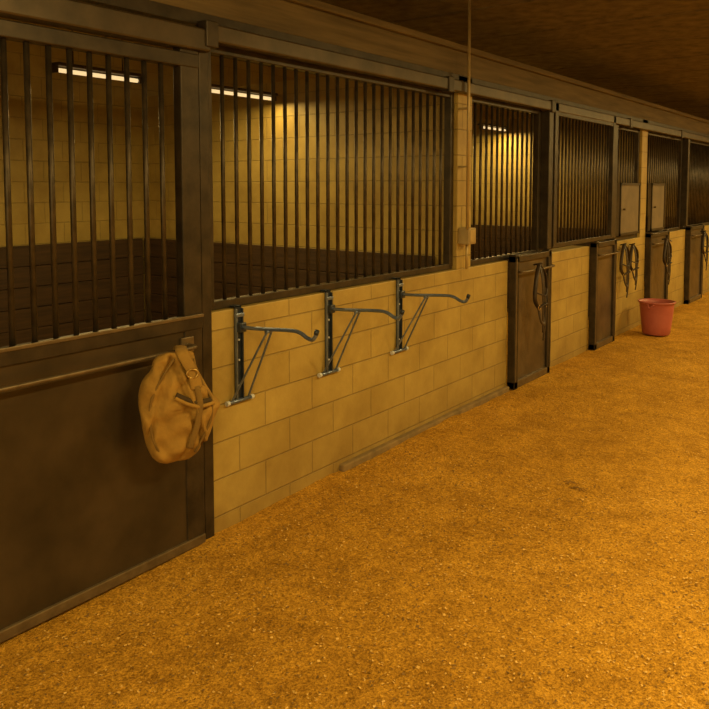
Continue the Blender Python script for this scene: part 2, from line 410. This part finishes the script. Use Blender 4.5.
# ------------------------------------------------------------------ shavings
sh=B('wood_shavings'); i0=sh.mi(M_shav); i1=sh.mi(M_dung)
for _ in range(24000):
    y=random.uniform(.2,9.0); x=random.uniform(.08,4.6)
    if random.random()<.5: y=random.uniform(.2,4.5)
    z=floorz(x,y)+.003
    L=random.uniform(.0025,.0065); W=L*random.uniform(.3,.8); an=random.uniform(0,math.pi); ti=random.uniform(-.6,.6)
    dx,dy=math.cos(an),math.sin(an)
    vs=[]
    for s_,t_ in ((-1,-1),(1,-1),(1,1),(-1,1)):
        vs.append(sh.bm.verts.new((x+dx*L*s_-dy*W*t_,y+dy*L*s_+dx*W*t_,z+ti*W*t_+.002*random.random())))
    f=sh.bm.faces.new(vs); f.material_index=i0 if random.random()<.55 else i1
for (x,y) in ((1.35,4.35),(1.28,4.40),(2.2,2.4)):
    z=floorz(x,y)+.006
    for _ in range(3):
        an=random.uniform(0,3.14); L=random.uniform(.02,.05)
        sh.tube(smooth_path([(x-math.cos(an)*L,y-math.sin(an)*L,z),(x,y,z+.008),(x+math.cos(an)*L,y+math.sin(an)*L,z)],3),.0025,M_dung,5)
sh.done()

# ------------------------------------------------------------------ lights
WARM=(1,.69,.225)
def fixture(x,y0,y1,z,power,name='fluorescent_light'):
    f=B(name)
    f.box((x-.05,y0,z+.025),(x+.05,y1,z+.05),M_track,.006)
    f.cyl((x,y0+.02,z),(x,y1-.02,z),.015,M_tube)
    for yy in (y0,y1-.02): f.box((x-.03,yy,z-.02),(x+.03,yy+.02,z+.04),M_track)
    if z<ZC-.1:
        for yy in (y0+.15,y1-.15): f.cyl((x,yy,z+.045),(x,yy,ZC),.005,M_track)
    ob=f.done()
    l=bpy.data.lights.new('lamp','AREA'); l.shape='RECTANGLE'; l.size=.2; l.size_y=y1-y0
    l.energy=power; l.color=WARM
    lo=bpy.data.objects.new('fluorescent_lamp',l); lo.location=(x,(y0+y1)/2,z-.03)
    scene.collection.objects.link(lo); lo.parent=ob; lo.matrix_parent_inverse=Matrix.Translation(-ob.location)
for y,pw in ((-1.5,130),(2.2,125),(6.2,125),(10.2,150),(14.2,170),(18.2,170)): fixture(3.5,y,y+1.3,3.15,pw)  # out-of-view aisle row: nearest added for front lighting, far ones to lift the end
fixture(-1.86,2.97,3.68,2.55,28); fixture(-1.86,4.15,5.17,2.55,13)
fixture(-1.86,9.2,9.95,2.55,24); fixture(-1.86,6.4,7.3,2.55,24)
fixture(-1.86,12.4,13.6,2.55,38); fixture(-1.86,17,18.2,2.55,38)  # unseen extra lamps, added to brighten the far end

wd=bpy.data.worlds.new('w'); scene.world=wd; wd.use_nodes=True
wd.node_tree.nodes['Background'].inputs[0].default_value=(1,.70,.25,1)
wd.node_tree.nodes['Background'].inputs[1].default_value=1.7

# ------------------------------------------------------------------ camera
cd=bpy.data.cameras.new('camera'); cam=bpy.data.objects.new('camera',cd); scene.collection.objects.link(cam)
F=760.; cd.sensor_width=36; cd.lens=F/709*36
pitch=math.radians(4.0); yaw=math.radians(36.9)
cam.location=(2.94,0,1.75)
cam.rotation_euler=(math.pi/2-pitch,0,yaw)
cd.shift_y=-(167.5-F*math.tan(pitch))/709
cd.clip_start=.05
scene.camera=cam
________________________
**INSTRUCTIONS TO FOLLOW**:
Your copy of the data above should match it exactly, except that pictures are left out.

**TASK SOLUTION**:
Continue the Blender Python script for this scene: part 2, from line 410. This part finishes the script. Use Blender 4.5.
# ------------------------------------------------------------------ shavings
sh=B('wood_shavings'); i0=sh.mi(M_shav); i1=sh.mi(M_dung)
for _ in range(24000):
    y=random.uniform(.2,9.0); x=random.uniform(.08,4.6)
    if random.random()<.5: y=random.uniform(.2,4.5)
    z=floorz(x,y)+.003
    L=random.uniform(.0025,.0065); W=L*random.uniform(.3,.8); an=random.uniform(0,math.pi); ti=random.uniform(-.6,.6)
    dx,dy=math.cos(an),math.sin(an)
    vs=[]
    for s_,t_ in ((-1,-1),(1,-1),(1,1),(-1,1)):
        vs.append(sh.bm.verts.new((x+dx*L*s_-dy*W*t_,y+dy*L*s_+dx*W*t_,z+ti*W*t_+.002*random.random())))
    f=sh.bm.faces.new(vs); f.material_index=i0 if random.random()<.55 else i1
for (x,y) in ((1.35,4.35),(1.28,4.40),(2.2,2.4)):
    z=floorz(x,y)+.006
    for _ in range(3):
        an=random.uniform(0,3.14); L=random.uniform(.02,.05)
        sh.tube(smooth_path([(x-math.cos(an)*L,y-math.sin(an)*L,z),(x,y,z+.008),(x+math.cos(an)*L,y+math.sin(an)*L,z)],3),.0025,M_dung,5)
sh.done()

# ------------------------------------------------------------------ lights
WARM=(1,.69,.225)
def fixture(x,y0,y1,z,power,name='fluorescent_light'):
    f=B(name)
    f.box((x-.05,y0,z+.025),(x+.05,y1,z+.05),M_track,.006)
    f.cyl((x,y0+.02,z),(x,y1-.02,z),.015,M_tube)
    for yy in (y0,y1-.02): f.box((x-.03,yy,z-.02),(x+.03,yy+.02,z+.04),M_track)
    if z<ZC-.1:
        for yy in (y0+.15,y1-.15): f.cyl((x,yy,z+.045),(x,yy,ZC),.005,M_track)
    ob=f.done()
    l=bpy.data.lights.new('lamp','AREA'); l.shape='RECTANGLE'; l.size=.2; l.size_y=y1-y0
    l.energy=power; l.color=WARM
    lo=bpy.data.objects.new('fluorescent_lamp',l); lo.location=(x,(y0+y1)/2,z-.03)
    scene.collection.objects.link(lo); lo.parent=ob; lo.matrix_parent_inverse=Matrix.Translation(-ob.location)
for y,pw in ((-1.5,130),(2.2,125),(6.2,125),(10.2,150),(14.2,170),(18.2,170)): fixture(3.5,y,y+1.3,3.15,pw)  # out-of-view aisle row: nearest added for front lighting, far ones to lift the end
fixture(-1.86,2.97,3.68,2.55,28); fixture(-1.86,4.15,5.17,2.55,13)
fixture(-1.86,9.2,9.95,2.55,24); fixture(-1.86,6.4,7.3,2.55,24)
fixture(-1.86,12.4,13.6,2.55,38); fixture(-1.86,17,18.2,2.55,38)  # unseen extra lamps, added to brighten the far end

wd=bpy.data.worlds.new('w'); scene.world=wd; wd.use_nodes=True
wd.node_tree.nodes['Background'].inputs[0].default_value=(1,.70,.25,1)
wd.node_tree.nodes['Background'].inputs[1].default_value=1.7

# ------------------------------------------------------------------ camera
cd=bpy.data.cameras.new('camera'); cam=bpy.data.objects.new('camera',cd); scene.collection.objects.link(cam)
F=760.; cd.sensor_width=36; cd.lens=F/709*36
pitch=math.radians(4.0); yaw=math.radians(36.9)
cam.location=(2.94,0,1.75)
cam.rotation_euler=(math.pi/2-pitch,0,yaw)
cd.shift_y=-(167.5-F*math.tan(pitch))/709
cd.clip_start=.05
scene.camera=cam